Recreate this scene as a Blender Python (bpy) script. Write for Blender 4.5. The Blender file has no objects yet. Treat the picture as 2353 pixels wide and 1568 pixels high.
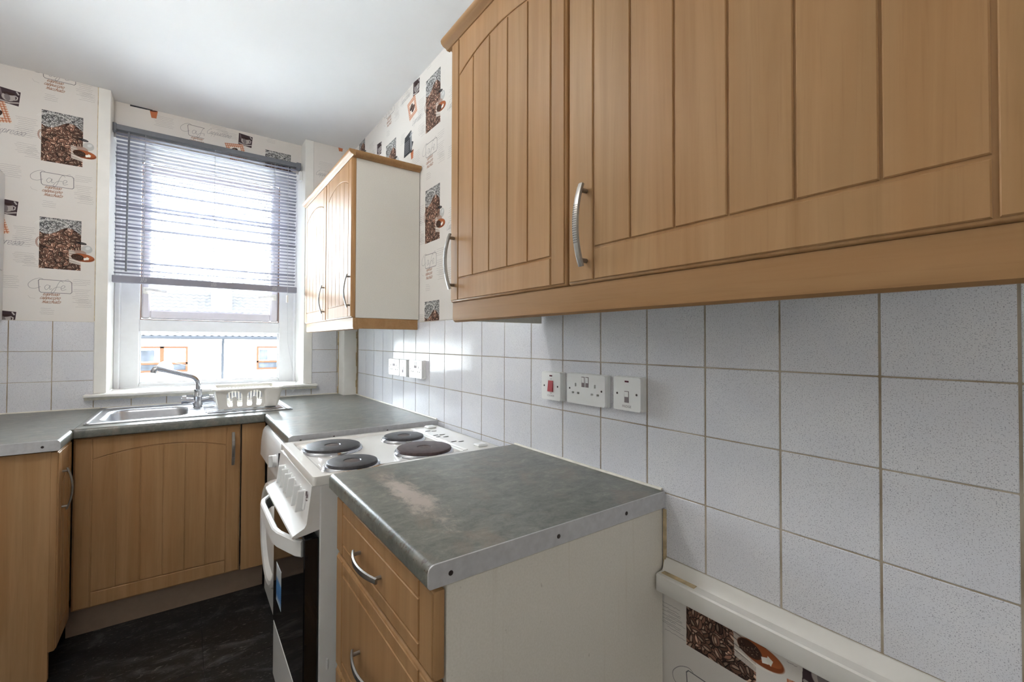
import bpy, bmesh, math, random
import numpy as np
from mathutils import Vector, Matrix
from mathutils.geometry import tessellate_polygon

random.seed(7)
RNG = np.random.default_rng(7)
PI = math.pi
SC = bpy.context.scene
COL = SC.collection

# ------------------------------------------------------------------ camera, sky, light, exposure
FPX, YAW, PITCH, ROLL = 1020.1872, 0.6205, 0.0151, 0.0036
CAMX, CAMZ = -0.9199, 1.2594
def make_camera():
    cy, sy = math.cos(YAW), math.sin(YAW)
    f = Vector((sy * math.cos(PITCH), cy * math.cos(PITCH), math.sin(PITCH)))
    r = Vector((cy, -sy, 0))
    u = r.cross(f)
    r2 = r * math.cos(ROLL) + u * math.sin(ROLL)
    u2 = -r * math.sin(ROLL) + u * math.cos(ROLL)
    cd = bpy.data.cameras.new('camera')
    cd.sensor_width = 36.0
    cd.sensor_fit = 'HORIZONTAL'
    cd.lens = 36.0 * FPX / 2353.0
    cd.shift_x = 18.64 / 2353.0
    cd.shift_y = -12.93 / 2353.0
    cd.clip_start = 0.02
    ob = bpy.data.objects.new('camera', cd)
    COL.objects.link(ob)
    b = -f
    ob.matrix_world = Matrix(((r2.x, u2.x, b.x, CAMX), (r2.y, u2.y, b.y, 0), (r2.z, u2.z, b.z, CAMZ), (0, 0, 0, 1)))
    SC.camera = ob
make_camera()

SKY_STRENGTH = 47.0
MID_FILL, REAR_FILL = 15.5, 8.0          # watts of the two unseen globes added to brighten the room
SC.view_settings.view_transform = 'Standard'
SC.view_settings.look = 'None'
SC.view_settings.gamma = 1.0
SC.view_settings.use_curve_mapping = False
SC.view_settings.exposure = 0.25

world = bpy.data.worlds.new('overcast_sky')
SC.world = world
world.use_nodes = True
bg = world.node_tree.nodes['Background']
bg.inputs[0].default_value = (0.84, 0.93, 1.0, 1)
bg.inputs[1].default_value = SKY_STRENGTH

ld = bpy.data.lights.new('window_portal', 'AREA')
ld.shape = 'RECTANGLE'
ld.size, ld.size_y = 0.98, 1.42
ld.cycles.is_portal = True
lo = bpy.data.objects.new('window_portal', ld)
COL.objects.link(lo)
lo.location = (-0.776, 3.47, 1.66)
lo.rotation_euler = (-PI / 2, 0, 0)

SC.cycles.max_bounces = 10
SC.cycles.diffuse_bounces = 6
SC.cycles.transparent_max_bounces = 16
SC.cycles.sample_clamp_indirect = 60.0
SC.cycles.use_denoising = True

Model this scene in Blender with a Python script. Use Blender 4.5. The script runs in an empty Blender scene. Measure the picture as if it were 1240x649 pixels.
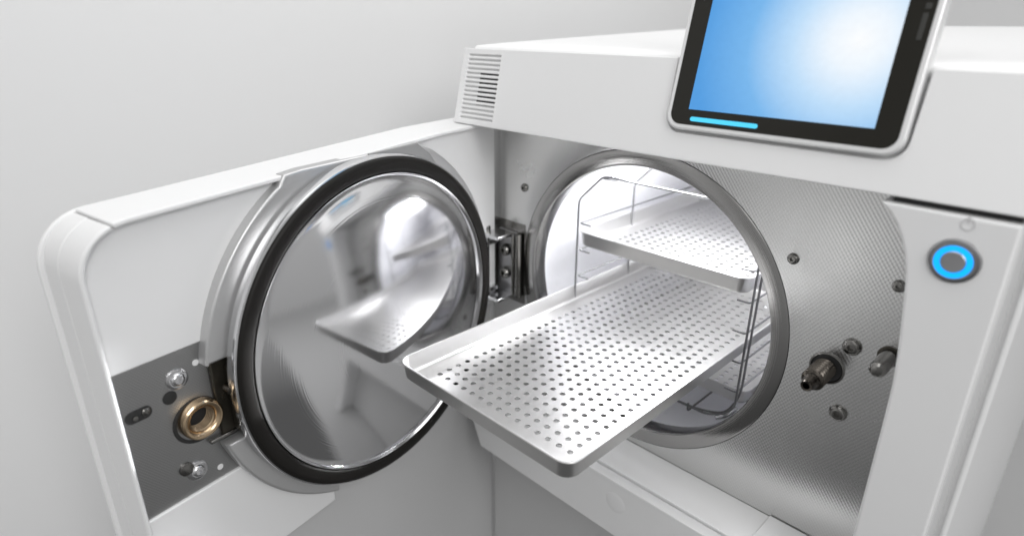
import bpy, bmesh, math, random
from mathutils import Matrix, Vector
random.seed(7)
S = bpy.context.scene
COL = S.collection
PI = math.pi

# ------------------------------------------------------------------ helpers
WM = {}                                     # world matrix of everything linked


def link(o, M=None, parent=None):
    M = M or Matrix.Identity(4)
    COL.objects.link(o)
    WM[o.name] = M.copy()
    if parent is not None:
        o.parent = parent
        o.matrix_basis = WM[parent.name].inverted() @ M
    else:
        o.matrix_basis = M
    return o


def empty(name, loc):
    o = bpy.data.objects.new(name, None)
    o.empty_display_size = .02
    return link(o, Matrix.Translation(Vector(loc)))


def tag(o, label, cat, group=None):
    o['label'] = label
    o['category'] = cat
    if group:
        o['group'] = group


def obj(name, me, mat, M=None, parent=None, smooth=40, bevel=0, seg=2, solid=0):
    if isinstance(me, bmesh.types.BMesh):
        bm = me
        bmesh.ops.remove_doubles(bm, verts=bm.verts, dist=1e-6)
        bmesh.ops.recalc_face_normals(bm, faces=bm.faces)
        me = bpy.data.meshes.new(name)
        bm.to_mesh(me)
        bm.free()
    if smooth:
        me.polygons.foreach_set('use_smooth', [True] * len(me.polygons))
        me.set_sharp_from_angle(angle=math.radians(smooth))
    if mat and not me.materials:
        me.materials.append(mat)
    o = link(bpy.data.objects.new(name, me), M, parent)
    if solid:
        m = o.modifiers.new('solid', 'SOLIDIFY')
        m.thickness = solid
        m.offset = 0
    if bevel:
        m = o.modifiers.new('bevel', 'BEVEL')
        m.width = bevel
        m.segments = seg
        m.limit_method = 'ANGLE'
        m.angle_limit = math.radians(35)
        m.harden_normals = False
    return o


def copy_mesh(o, M, parent, name=None):
    c = o.copy()
    if name:
        c.name = name
    return link(c, M, parent)


def plate(outer, holes=(), thick=.004, bevel=.0008, res=2):
    """flat plate: outline (with holes) in local XY, front face at z=0, body behind it"""
    cu = bpy.data.curves.new('outline', 'CURVE')
    cu.dimensions = '2D'
    cu.fill_mode = 'BOTH'
    for pts in [outer] + list(holes):
        sp = cu.splines.new('POLY')
        sp.points.add(len(pts) - 1)
        for p, q in zip(sp.points, pts):
            p.co = (q[0], q[1], 0, 1)
        sp.use_cyclic_u = True
    cu.extrude = max(thick / 2 - bevel, 1e-5)
    cu.bevel_depth = bevel
    cu.bevel_resolution = res
    cu.offset = -bevel
    o = bpy.data.objects.new('outline', cu)
    COL.objects.link(o)
    dg = bpy.context.evaluated_depsgraph_get()
    me = bpy.data.meshes.new_from_object(o.evaluated_get(dg))
    bpy.data.objects.remove(o)
    bpy.data.curves.remove(cu)
    me.transform(Matrix.Translation((0, 0, -thick / 2)))
    return me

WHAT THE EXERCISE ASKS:
Please transcribe, word for word, every line from the first line of the records above through the line containing "COL = SC.collection", and leave out any pictures.

RESULT BELOW:
Recreate this scene as a Blender Python (bpy) script. Write for Blender 4.5. The Blender file has no objects yet. Treat the picture as 2353 pixels wide and 1568 pixels high.
import bpy, bmesh, math, random
import numpy as np
from mathutils import Vector, Matrix
from mathutils.geometry import tessellate_polygon

random.seed(7)
RNG = np.random.default_rng(7)
PI = math.pi
SC = bpy.context.scene
COL = SC.collection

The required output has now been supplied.